▶ _DIRECTION_
Take the lines of the data below from the very first through the line containing "cw = (SW - 2 * at_) / 2" and output them exactly, pictures excluded.
=== SUPPLIED MATERIAL ===
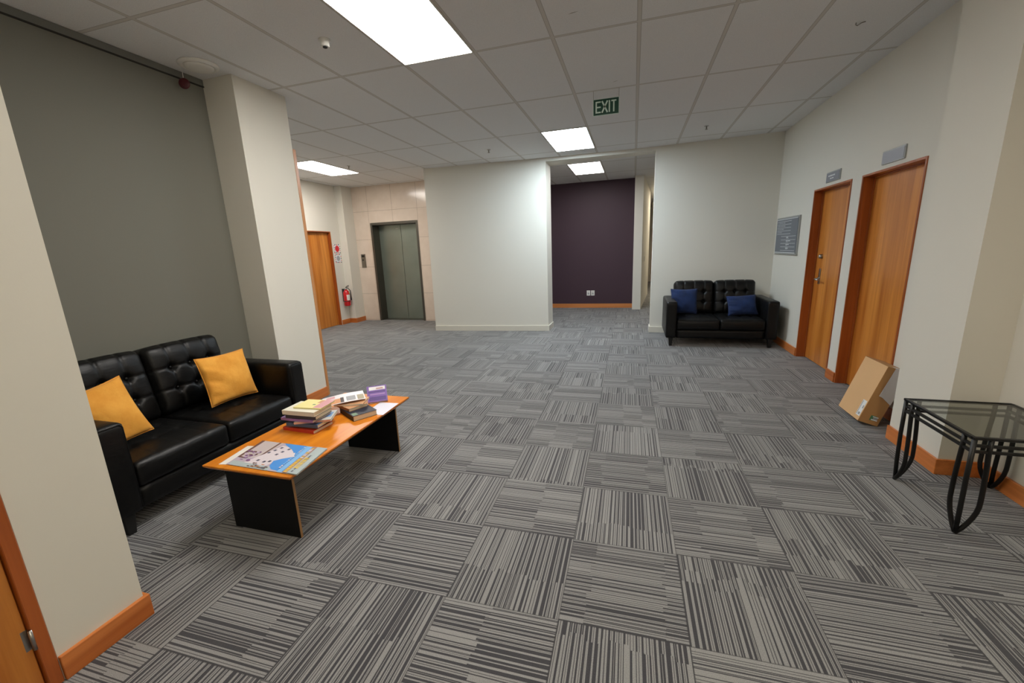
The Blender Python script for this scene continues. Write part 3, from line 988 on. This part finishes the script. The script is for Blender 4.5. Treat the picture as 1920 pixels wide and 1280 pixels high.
def sofa(name, label):
    R_ = root(name, label=label, category='sofa', group='black leather two seat sofas')
    hwid = SW / 2
    at_ = 0.145
    # base frame
    f = MB()
    soft_box(f, (SW - 2 * at_ + 0.01, SD - 0.05, 0.125), (0, SD / 2 + 0.0, 0.180), M_leather, (16, 10, 4), 0.015)
    f.build('base_frame', R_)
    bk = MB()
    soft_box(bk, (SW - 2 * at_ + 0.01, 0.13, 0.52), (0, SD - 0.075, 0.39), M_leather, (20, 4, 10), 0.03)
    bk.build('back_frame', R_)
    for s in (-1, 1):
        a = MB()
        soft_box(a, (at_, SD, 0.525), (s * (hwid - at_ / 2), SD / 2, 0.120 + 0.2625), M_leather, (8, 24, 16), 0.022,
                 fn=lambda p, t: p + Vector((0, 0, 0.004 * (1 - t[0] ** 2) if t[2] > 0.9 else 0)))
        arm = a.build('armrest', R_)
        # piping along the arm's front
        pp = MB()
        xa, xb = s * (hwid - at_ + 0.012), s * (hwid - 0.012)
        pp.tube([(xa, 0.004, 0.14), (xa, 0.004, 0.62), (xa + s * 0.012, 0.004, 0.636), (xb - s * 0.012, 0.004, 0.636), (xb, 0.004, 0.62), (xb, 0.004, 0.14)], 0.0035, M_leather, 8)
        pp.build('piping', arm)
    cw = (SW - 2 * at_) / 2

    def puff(p, t, sx, sz, bxs, bzs, depth, seam, axis_out, amp, hx, hz_):
        """t: unit coordinates; bulge outward on the face along axis_out with tufts"""
        return p
    for s in (-1, 1):
        cx = s * cw / 2
        # seat cushion
        sc_ = MB()
        dd = 0.66

        def fseat(p, t, cx=cx):
            if t[2] > -0.2:
                k = max(0.0, min(1.0, (t[2] + 0.2) / 1.2))
                b = 0.020 * (1 - t[0] ** 4) * (1 - t[1] ** 4)
                tuft = 0
                for bx in (-0.5, 0.0, 0.5):
                    for by in (-0.25, 0.38):
                        d2_ = ((t[0] - bx) * cw / 2) ** 2 + ((t[1] - by) * dd / 2) ** 2
                        tuft += 0.017 * math.exp(-d2_ / (2 * 0.022 ** 2))
                for bx in (-0.5, 0.0, 0.5):
                    tuft += 0.003 * math.exp(-((t[0] - bx) * cw / 2) ** 2 / (2 * 0.008 ** 2))
                for by in (-0.25, 0.38):
                    tuft += 0.003 * math.exp(-((t[1] - by) * dd / 2) ** 2 / (2 * 0.008 ** 2))
                p = p + Vector((0, 0, (b - tuft) * k))
            if t[1] < -0.9:
                p = p + Vector((0, -0.012 * (1 - t[0] ** 4) * (1 - t[2] ** 2), 0))
            return p
        soft_box(sc_, (cw - 0.004, dd, 0.145), (cx, 0.012 + dd / 2, 0.2435 + 0.0725), M_leather, (44, 44, 8), 0.026, fseat)
        seat = sc_.build('seat_cushion', R_)
        for bx in (-0.5, 0.0, 0.5):
            for by in (-0.25, 0.38):
                MB().lathe([(0.010, -0.002), (0.009, 0.002), (0.004, 0.005)], M_leather, 12, Matrix.Translation((cx + bx * cw / 2, 0.012 + dd / 2 + by * dd / 2, 0.386))).build('button', seat)
        # back cushion, leaning
        bc = MB()
        bw, bh, bt = cw - 0.004, 0.50, 0.19
        tilt = Matrix.Translation((cx, SD - 0.16, 0.385)) @ Matrix.Rotation(-0.20, 4, 'X')

        def fback(p, t):
            if t[1] < 0.3:
                k = max(0.0, min(1.0, (0.3 - t[1]) / 1.3))
                b = 0.040 * (1 - t[0] ** 4) * (1 - t[2] ** 4)
                tuft = 0
                for bx in (-0.5, 0.0, 0.5):
                    for bz in (-0.30, 0.32):
                        d2_ = ((t[0] - bx) * bw / 2) ** 2 + ((t[2] - bz) * bh / 2) ** 2
                        tuft += 0.034 * math.exp(-d2_ / (2 * 0.018 ** 2)) + 0.009 * math.exp(-d2_ / (2 * 0.055 ** 2))
                for bx in (-0.5, 0.0, 0.5):
                    tuft += 0.008 * math.exp(-((t[0] - bx) * bw / 2) ** 2 / (2 * 0.007 ** 2))
                for bz in (-0.30, 0.32):
                    tuft += 0.008 * math.exp(-((t[2] - bz) * bh / 2) ** 2 / (2 * 0.007 ** 2))
                p = p + Vector((0, -(b - tuft) * k, 0))
            if t[2] > 0.85:
                tuft = 0
                for bx in (-0.5, 0.0, 0.5):
                    tuft += 0.006 * math.exp(-((t[0] - bx) * bw / 2) ** 2 / (2 * 0.007 ** 2))
                p = p + Vector((0, 0, 0.012 * (1 - t[0] ** 4) - tuft))
            return p
        soft_box(bc, (bw, bt, bh), (0, -0.02, bh / 2 - 0.01), M_leather, (56, 10, 48), 0.045, fback, tilt)
        back = bc.build('back_cushion', R_)
        for bx in (-0.5, 0.0, 0.5):
            for bz in (-0.30, 0.32):
                MB().lathe([(0.011, 0.0), (0.010, 0.005), (0.004, 0.009)], M_leather, 12,
                           tilt @ Matrix.Translation((bx * bw / 2, -0.02 - bt / 2 + 0.003, bh / 2 - 0.01 + bz * bh / 2)) @ Matrix.Rotation(PI / 2, 4, 'X')).build('button', back)
    for sx in (-1, 1):
        for y in (0.055, SD - 0.06):
            lg = MB()
            x = sx * (hwid - 0.075)
            vs = []
            for z, r in ((0.0, 0.019), (0.125, 0.030)):
                vs += [(x - r, y - r, z), (x + r, y - r, z), (x + r, y + r, z), (x - r, y + r, z)]
            lg.add(vs, [(0, 3, 2, 1), (4, 5, 6, 7), (0, 1, 5, 4), (1, 2, 6, 5), (2, 3, 7, 6), (3, 0, 4, 7)], M_dark)
            lg.build('leg', R_, 0.002, 1)
    return R_


sofa_far = sofa('sofa', 'black tufted leather two seat sofa with navy cushions in the far right corner')
sofa_far.location = (1.195, 6.34, 0)
sofa_near = copy_tree(sofa_far)
sofa_near.name = 'sofa'
sofa_near['label'] = 'black tufted leather two seat sofa with mustard cushions against the grey alcove wall'
sofa_near.rotation_euler = (0, 0, PI / 2)      # local +y (back) points to -x
sofa_near.location = (-2.60, 1.985, 0)


def pillow(name, wx, wz, th, m, label, group, seed=1, wrinkle=0.007):
    """pillow standing in local xz, thickness along y"""
    R_ = root(name, label=label, category='cushion', group=group)
    n = 30
    rnd = random.Random(seed)
    ph = [rnd.uniform(0, 6.28) for _ in range(6)]
    vs, fs = [], []
    for side in (-1, 1):
        for j in range(n + 1):
            for i in range(n + 1):
                u, v_ = -1 + 2 * i / n, -1 + 2 * j / n
                e = max(0.0, (1 - u ** 2) * (1 - v_ ** 2)) ** 0.42
                pin = 1 - 0.07 * (1 - v_ * v_) * abs(u) ** 3
                pin2 = 1 - 0.07 * (1 - u * u) * abs(v_) ** 3
                x = u * wx / 2 * pin
                z = v_ * wz / 2 * pin2
                wr = wrinkle * e * (math.sin(9 * v_ + 4 * u + ph[0]) * max(0, -u - 0.2) * 2 + math.sin(7 * u - 3 * v_ + ph[1]) * max(0, -v_ - 0.1) + 0.6 * math.sin(4 * u + 5 * v_ + ph[2]) + 0.7 * math.sin(21 * v_ + 6 * u + ph[3]) * max(0, -u - 0.35) * 1.6 + 0.4 * math.sin(17 * u - 9 * v_ + ph[4]) * max(0, -v_ - 0.4))
                vs.append((x, side * (th / 2 * e + wr if side < 0 else th / 2 * e), z))
    N = (n + 1) * (n + 1)
    for s in (0, 1):
        for j in range(n):
            for i in range(n):
                a = s * N + j * (n + 1) + i
                q = (a, a + 1, a + n + 2, a + n + 1)
                fs.append(q if s == 0 else tuple(reversed(q)))
    mb = MB()
    mb.add(vs, fs, m, True)
    mb.build('cushion_cover', R_)
    # seam around the rim
    ring = []
    for k in range(n * 4):
        s_, i = divmod(k, n)
        u, v_ = [(-1 + 2 * i / n, -1), (1, -1 + 2 * i / n), (1 - 2 * i / n, 1), (-1, 1 - 2 * i / n)][s_]
        ring.append((u * wx / 2 * (1 - 0.07 * (1 - v_ * v_) * abs(u) ** 3), 0, v_ * wz / 2 * (1 - 0.07 * (1 - u * u) * abs(v_) ** 3)))
    ring.append(ring[0])
    MB().tube(ring, 0.0028, m, 6).build('seam', R_)
    return R_


def place(o, loc, x_axis, z_axis):
    x = Vector(x_axis).normalized()
    z = Vector(z_axis)
    z = (z - x * z.dot(x)).normalized()
    y = z.cross(x)
    M_ = Matrix((x, y, z)).transposed().to_4x4()
    M_.translation = Vector(loc)
    o.matrix_world = M_
    o.location = M_.to_translation()
    o.rotation_euler = M_.to_euler()


GP = 'mustard cushions on the near sofa'
p1 = pillow('throw_cushion', 0.38, 0.37, 0.12, M_mustard, 'mustard cushion nearest the pier, standing square against the back of the near sofa', GP, 3)
place(p1, (-2.965, 2.325, 0.600), (0.05, 0.99, -0.02), (-0.26, 0.03, 0.95))
p2 = pillow('throw_cushion', 0.33, 0.38, 0.12, M_mustard, 'mustard cushion tilted on one corner beside the left arm of the near sofa', GP, 8)
place(p2, (-2.950, 1.525, 0.602), (0.05, 0.98, 0.155), (-0.28, -0.17, 0.94))
GN = 'navy cushions on the far sofa'
p3 = pillow('throw_cushion', 0.38, 0.38, 0.12, M_navy, 'navy cushion at the left end of the far sofa', GN, 4)
place(p3, (0.755, 6.80, 0.600), (1, 0.02, 0.0), (0.0, 0.22, 0.97))
p4 = pillow('throw_cushion', 0.39, 0.30, 0.12, M_navy, 'navy cushion slumped at an angle by the right arm of the far sofa', GN, 9)
place(p4, (1.53, 6.72, 0.55), (1, 0.05, 0.05), (-0.12, 0.45, 0.88))

# ============================================================ COFFEE TABLE
TZ = 0.40
ct = root('coffee_table', (-1.905, 2.065, 0), label='low coffee table with orange timber top and black panel legs before the near sofa', category='coffee table')
tp = MB()
# top with tapered under-edge
x0, x1, y0, y1 = -0.290, 0.290, -0.585, 0.600
vs = []
for z, i in ((TZ - 0.028, 0.018), (TZ - 0.010, 0.0), (TZ, 0.0)):
    vs += [(x0 + i, y0 + i, z), (x1 - i, y0 + i, z), (x1 - i, y1 - i, z), (x0 + i, y1 - i, z)]
tp.add(vs[:8], [(0, 3, 2, 1), (0, 1, 5, 4), (1, 2, 6, 5), (2, 3, 7, 6), (3, 0, 4, 7)], M_tableedge)
tp.add(vs[4:], [(0, 1, 5, 4), (1, 2, 6, 5), (2, 3, 7, 6), (3, 0, 4, 7), (4, 5, 6, 7)], M_table)
tp.build('table_top', ct, 0.003, 2)
for y in (-0.518, 0.482):
    g_ = MB().box(-0.215, 0.235, y - 0.007, y + 0.007, 0, TZ - 0.028, M_blackpanel)
    leg = g_.build('panel_leg', ct, label='black panel leg')
    MB().box(0.235, 0.2365, y - 0.007, y + 0.007, 0, TZ - 0.028, M_edgestrip).build('edge_strip', leg, label='pale timber edging')
MB().box(-0.012, 0.012, -0.507, 0.471, TZ - 0.13, TZ - 0.028, M_blackpanel).build('stretcher', ct)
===
▶ _OUTPUT OF THE TASK_
The Blender Python script for this scene continues. Write part 3, from line 988 on. This part finishes the script. The script is for Blender 4.5. Treat the picture as 1920 pixels wide and 1280 pixels high.
def sofa(name, label):
    R_ = root(name, label=label, category='sofa', group='black leather two seat sofas')
    hwid = SW / 2
    at_ = 0.145
    # base frame
    f = MB()
    soft_box(f, (SW - 2 * at_ + 0.01, SD - 0.05, 0.125), (0, SD / 2 + 0.0, 0.180), M_leather, (16, 10, 4), 0.015)
    f.build('base_frame', R_)
    bk = MB()
    soft_box(bk, (SW - 2 * at_ + 0.01, 0.13, 0.52), (0, SD - 0.075, 0.39), M_leather, (20, 4, 10), 0.03)
    bk.build('back_frame', R_)
    for s in (-1, 1):
        a = MB()
        soft_box(a, (at_, SD, 0.525), (s * (hwid - at_ / 2), SD / 2, 0.120 + 0.2625), M_leather, (8, 24, 16), 0.022,
                 fn=lambda p, t: p + Vector((0, 0, 0.004 * (1 - t[0] ** 2) if t[2] > 0.9 else 0)))
        arm = a.build('armrest', R_)
        # piping along the arm's front
        pp = MB()
        xa, xb = s * (hwid - at_ + 0.012), s * (hwid - 0.012)
        pp.tube([(xa, 0.004, 0.14), (xa, 0.004, 0.62), (xa + s * 0.012, 0.004, 0.636), (xb - s * 0.012, 0.004, 0.636), (xb, 0.004, 0.62), (xb, 0.004, 0.14)], 0.0035, M_leather, 8)
        pp.build('piping', arm)
    cw = (SW - 2 * at_) / 2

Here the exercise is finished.